The deadlock has been broken in the Greek crisis after the Greek government submitted a detailed set of proposals for reform.

But it didn’t take long for those reading the new proposals to notice that they were strikingly similar to the ones Greece's European lenders had proposed - the same ones that 61 per cent of the Greek people rejected in the referendum last Sunday.

How similar?

The Greek proposals commit to savings of €12bn over two years by:

• Scrapping discounted rates of VAT for Greek islands, designed to offset the higher cost of living there

• Increasing income tax from 11 per cent to 15 per cent

• Increasing the retirement age to 67

• Increasing corporation tax to 28 per cent

See the full Greek proposals here.

A week earlier, the lenders had asked that:

• Greece scrap discounts on the islands and apply a standard 23 per cent VAT

• Introduce reforms on income tax

• Increase the retirement age to 67 years

• Increase corporate tax to 28 per cent

See the full EU proposals here.

That’s a pretty significant u-turn on the part of Tsipras.
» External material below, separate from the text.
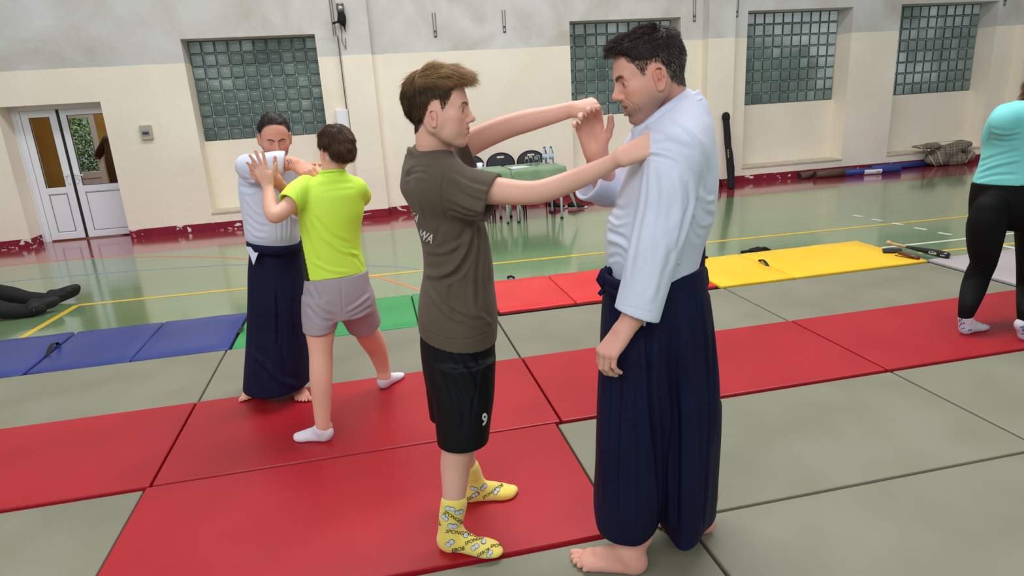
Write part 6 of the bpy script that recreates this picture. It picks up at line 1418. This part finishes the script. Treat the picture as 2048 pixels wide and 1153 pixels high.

Along with the document, both the Greek finance minister Euclid Tsakalotos and the Greek prime minister Alexis Tsipras submitted letters reiterating Greece’s commitment to staying in the Eurozone.

Alexis Tsipras's letter to the Eurogroup on Thursday

Up to this point the Greek government had repeatedly walked away from negotiations, even going so far as to call a referendum on Sunday.

A letter from Euclid Tsakalotos, the finance minister who replaced Yanis Varoufakis, to the president of the Eurogroup, reassuring him that Greece is fully committed to staying in the euro

Sony Kapoor, managing director of the economics and finance think tank Re-Define, says the Greek government is doing everything it can to try and repair its relationship with the eurozone.

"In an environment of close to zero trust, Greece has to demonstrate that it will take measures it has previously opposed. The resignation of [Yanis Varoufakis, Greek finance minister] was a clear signal to the lenders that Greece wanted to co-operate," he said.

Even if these reforms get rubber stamped in the European Parliament this weekend, Tsipras is going to have a huge job on his hands to implement them.